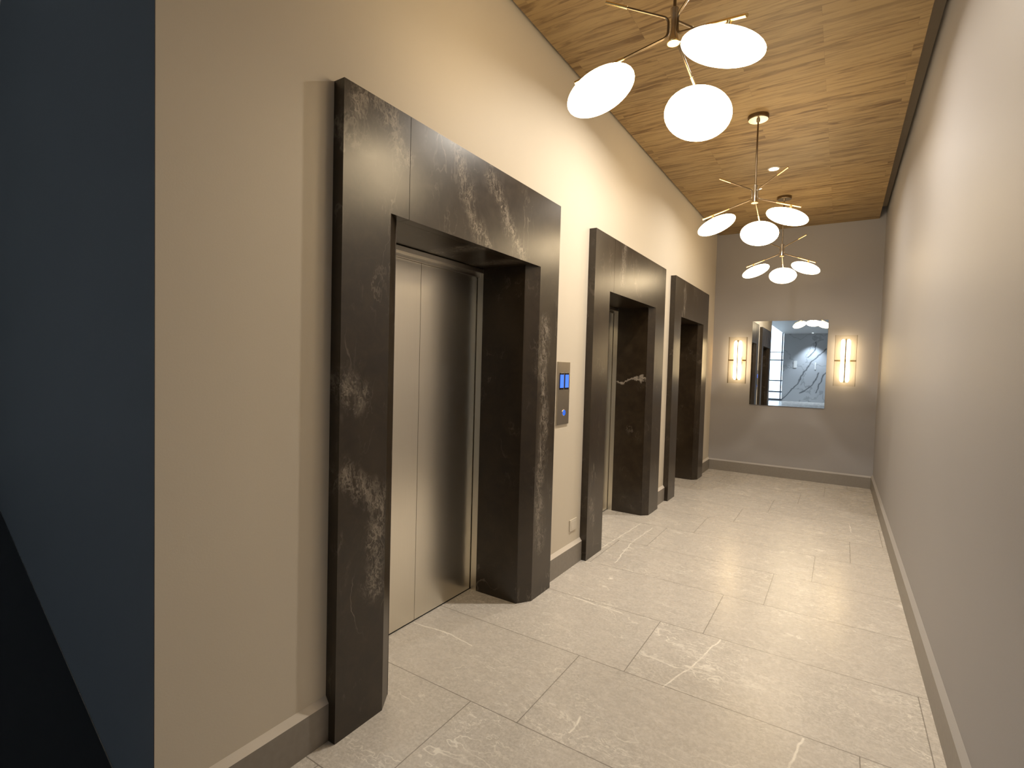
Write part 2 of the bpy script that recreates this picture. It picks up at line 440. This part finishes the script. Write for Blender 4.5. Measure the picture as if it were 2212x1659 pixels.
# wooden ceiling hangs below the slab with a shadow gap along the walls
ce = MB(); ce.loft([(0.032, YC-0.06, HC), (1.985, YC-0.06, HC), (1.972, L-0.004, HC), (0.032, L-0.004, HC)],
                   [(0.032, YC-0.06, HC+0.03), (1.985, YC-0.06, HC+0.03), (1.972, L-0.004, HC+0.03), (0.032, L-0.004, HC+0.03)])
struct(ce.build('ceiling', M['wood']))
cs = MB(); cs.box((WB-0.1, YC-0.06, ZT), (XW+0.2, L+0.2, ZT+0.1))
struct(cs.build('ceiling', M['gap']))
cl = MB(); cl.box((-0.96, LY-0.2, HC), (XW+0.2, YC-0.06, HC+0.1)); cl.box((-0.96, YC-0.06, HC), (0.03, 0.9, HC+0.1)); cl.box((-7.4, LY-0.2, 4.4), (-0.96, 2.2, 4.5))
cl.box((-0.96, LY, HC+0.1), (-0.90, 0.9, 4.5))
struct(cl.build('ceiling', M['white']))

# skirting: stone strip with a plaster bevel above it
def skirting(name, p0, p1, nrm, h=0.150, d=0.019, cap=0.176, cm='cap'):
    p0 = Vector((*p0, 0)); p1 = Vector((*p1, 0)); n_ = Vector((*nrm, 0))
    a = MB(); a.loft([p0, p0+n_*d, p0+n_*d+Vector((0,0,h)), p0+Vector((0,0,h))], [p1, p1+n_*d, p1+n_*d+Vector((0,0,h)), p1+Vector((0,0,h))])
    o = struct(a.build(name, M['skirt']))
    c = MB(); e = 0.0005
    c.loft([p0+Vector((0,0,h)), p0+n_*d+Vector((0,0,h)), p0+n_*e+Vector((0,0,cap)), p0+Vector((0,0,cap))], [p1+Vector((0,0,h)), p1+n_*d+Vector((0,0,h)), p1+n_*e+Vector((0,0,cap)), p1+Vector((0,0,cap))])
    c.build('plaster_bevel', M[cm], o)
ends = [YC] + sum([[D['y'], D['y']+D['w']] for D in DOORS], []) + [L]
for k in range(0, len(ends), 2):
    skirting('baseboard_left', (0, ends[k]), (0, ends[k+1]), (1, 0))
skirting('baseboard_right', (XR_(L), L), (XR_(0), 0), (-1, 0), 0.158, 0.018, 0.188, 'cap2')
skirting('baseboard_right', (XR_(0), 0), (XR_(0), LY), (-1, 0), 0.158, 0.018, 0.188, 'cap2')
skirting('baseboard_back', (0.02, L), (XR_(L)-0.019, L), (0, -1), 0.145, 0.018, 0.165, 'cap2')
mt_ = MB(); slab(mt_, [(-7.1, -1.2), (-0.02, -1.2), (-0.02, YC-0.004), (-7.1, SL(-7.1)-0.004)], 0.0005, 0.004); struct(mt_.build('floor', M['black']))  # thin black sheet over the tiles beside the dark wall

# lobby behind the camera, seen in the mirror
lw = MB(); lw.box((-7.4, LY, 0), (-7.2, 1.80, 4.5)); struct(lw.build('wall_lobby', M['white']))
fw = MB(); fw.box((-0.96, LY-0.2, 0), (XW+0.2, LY, HC)); struct(fw.build('wall_front', M['wmarble']))
wf = MB()
for z0, z1 in ((0, 0.10), (0.42, 0.50), (1.02, 1.08), (2.10, 2.16), (2.52, 2.56), (3.98, 4.03), (4.34, 4.4)):
    wf.box((-7.2, LY-0.12, z0), (-0.96, LY-0.04, z1))
for x in (-7.1, -6.0, -5.0, -4.0, -3.0, -2.0, -1.02): wf.box((x-0.03, LY-0.119, 0.10), (x+0.03, LY-0.041, 4.34))
win = struct(wf.build('window_1', plain('window_frame_grey', (0.10, 0.12, 0.15), 0.4)))
pn = MB(); pn.box((-7.2, LY-0.082, 0.1), (-0.96, LY-0.078, 4.34)); pn.build('pane', M['pane'], win)

# ================================================================== lift surrounds and doors
names = ['marble elevator surround closest to the camera, wide and showing its steel doors',
         'marble elevator surround in the middle, just beyond the steel call panel',
         'marble elevator surround at the far end, next to the back wall']
dnames = ['closed brushed steel elevator doors in the surround closest to the camera',
          'elevator doors set back in the middle marble surround, mostly hidden behind its post',
          'elevator doors set back in the farthest marble surround, hidden behind its post']
for i, D in enumerate(DOORS):
    y0, w, p, c2 = D['y'], D['w'], D['p'], D['c2']; y1 = y0 + w; a, b = D['a'], D['b']
    t = empty('elevator_surround', (0, (y0+y1)/2, 0), names[i], 'elevator surround', 'dark marble elevator surrounds')
    ym = (y0+y1)/2; off = lambda pts: [(x, y-ym, z) for x, y, z in pts]
    seam = a + 0.016; e = 0.0005
    F = lambda x, k: off([(x, y0, 0), (x, y0+p+k, 0), (x, y0+p+k, H_O), (x, seam, H_O), (x, seam, H_S), (x, y0, H_S)])
    m = MB(); m.loft(F(e, c2-0.004), F(T, 0)); m.build('post_slab', M['marble'], t)
    G = lambda x, k: off([(x, y1, 0), (x, y1, H_S), (x, seam+0.0025, H_S), (x, seam+0.0025, H_O), (x, y1-p-k, H_O), (x, y1-p-k, 0)])
    m = MB(); m.loft(G(e, c2-0.004), G(T, 0)); m.build('header_slab', M['marble'], t)
    m = MB(); m.box((e, seam-ym, H_O), (0.045, seam+0.0025-ym, H_S-0.002)); m.build('joint', M['black'], t)
    for yy0, yy1 in ((a-0.018, a), (b, b+0.018)):
        m = MB(); m.box((XR, yy0-ym, 0), (-e, yy1-ym, H_O)); m.build('side_reveal', M['marble'], t)
    m = MB(); m.box((XR, a-0.018-ym, H_O), (-e, b+0.018-ym, H_O+0.018)); m.build('top_reveal', M['marble'], t)
    # doors: two centre-opening leaves in a steel frame
    d = empty('door_%d' % (i+1), (XD, ym, 0), dnames[i], 'elevator door'); d['kind'] = 'structure'
    yc = (a+b)/2 + (0.012 if i == 0 else 0) - ym
    X0 = 0.0
    for s in (0, 1):
        m = MB()
        if s == 0: m.box((-0.035, a-0.017-ym, 0.008), (X0, yc-0.0012, H_O+0.012))
        else: m.box((-0.035, yc+0.0012, 0.008), (X0, b+0.017-ym, H_O+0.012))
        m.build('door_leaf', M['steel'], d, bevel=0.0008)
    for yy0, yy1 in ((a-0.017, a+0.0), (b, b+0.017)):
        m = MB(); m.box((0.005, yy0-ym, 0.0), (XR-XD-0.0005, yy1-ym, H_O)); m.build('jamb', M['steel'], d)
    m = MB(); m.box((0.006, a-ym, H_O-0.055), (0.022, b-ym, H_O-0.006)); m.box((0.022, a-ym, H_O-0.03), (XR-XD, b-ym, H_O-0.006)); m.build('header_trim', M['steel'], d)
    m = MB(); m.box((-0.035, a-0.017-ym, 0.0), (X0-0.002, b+0.017-ym, 0.007)); m.build('sill', M['black'], d)

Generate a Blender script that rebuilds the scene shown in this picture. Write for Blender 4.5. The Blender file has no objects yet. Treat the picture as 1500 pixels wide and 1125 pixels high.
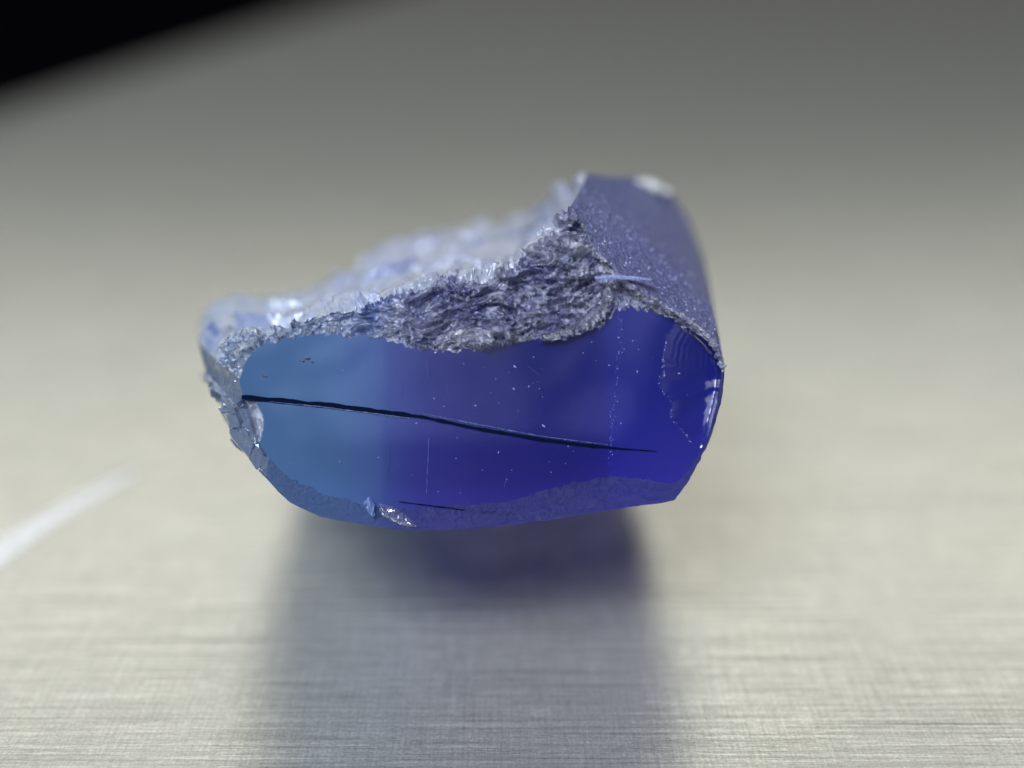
import bpy, math, random
import numpy as np
from mathutils import Vector, noise

random.seed(7)
rng = np.random.default_rng(7)
sc = bpy.context.scene
sc.unit_settings.scale_length = 0.01          # one unit is one centimetre
col = sc.collection

# ------------------------------------------------------------------ camera
F_PX, CX, CY = 1608.0, 750.0, 562.5
PITCH = math.radians(25.0)
H, D = 1.45, 2.0
SP, CP = math.sin(PITCH), math.cos(PITCH)
cd = bpy.data.cameras.new('camera')
cam = bpy.data.objects.new('camera', cd)
col.objects.link(cam)
cam.location = (0, 0, H)
cam.rotation_euler = (math.pi / 2 - PITCH, 0, 0)
cd.sensor_width = 36.0
cd.lens = 36.0 * F_PX / 1500.0
cd.clip_start, cd.clip_end = 0.01, 500
cd.dof.use_dof = True
cd.dof.focus_distance = D
cd.dof.aperture_fstop = cd.lens * 1e-3 / 0.135
sc.camera = cam

# ------------------------------------------------------------------ world, lamps, exposure
w = bpy.data.worlds.new('World'); sc.world = w
w.use_nodes = True
bg = w.node_tree.nodes['Background']
bg.inputs[0].default_value = (0.80, 0.86, 1.0, 1)
bg.inputs[1].default_value = 0.07
sc.view_settings.view_transform = 'Standard'
sc.view_settings.look = 'None'
sc.view_settings.exposure = 0.0
sc.view_settings.gamma = 1.0
sc.render.film_transparent = False
sc.cycles.use_denoising = True
sc.cycles.max_bounces = 10
sc.cycles.transmission_bounces = 8
sc.cycles.glossy_bounces = 5
sc.cycles.caustics_reflective = True
sc.cycles.sample_clamp_indirect = 6.0


def area(name, loc, target, sx, sy, power, color):
    l = bpy.data.lights.new(name, 'AREA')
    l.shape = 'RECTANGLE'; l.size = sx; l.size_y = sy
    l.energy = power; l.color = color
    o = bpy.data.objects.new(name, l); col.objects.link(o)
    o.location = loc
    o.rotation_euler = (Vector(target) - Vector(loc)).to_track_quat('-Z', 'Y').to_euler()
    return o


area('window_light', (-3, 61, 41), (0, 2, 0), 132, 36, 20500, (1.0, 0.99, 0.93))
area('front_fill_light', (-3.5, -5, 10), (0, 2, 0), 7, 4, 2350, (0.84, 0.90, 1.0))  # close lamp in front, added to fill the stone's front and underside


# ------------------------------------------------------------------ helpers
def P(px, py, d):
    """point of the place lying at camera depth d in direction (px, py)"""
    xc = (px - CX) / F_PX * d
    yc = (py - CY) / F_PX * d
    return np.array((xc, d * CP - yc * SP, H - d * SP - yc * CP))


def mesh_obj(name, verts, faces, mat, parent=None, smooth=True, loc=None):
    me = bpy.data.meshes.new(name)
    me.from_pydata([tuple(v) for v in verts], [], [tuple(f) for f in faces])
    me.materials.append(mat)
    me.polygons.foreach_set('use_smooth', [smooth] * len(me.polygons))
    me.update()
    o = bpy.data.objects.new(name, me)
    col.objects.link(o)
    if parent is not None:
        o.parent = parent
    if loc is not None:
        o.location = loc
    return o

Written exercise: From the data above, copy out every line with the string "wide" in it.

Answer to the exercise:
names = ['marble elevator surround closest to the camera, wide and showing its steel doors',
Generate a Blender script that rebuilds the scene shown in this picture. Write for Blender 4.5. The Blender file has no objects yet. Treat the picture as 1500 pixels wide and 1125 pixels high.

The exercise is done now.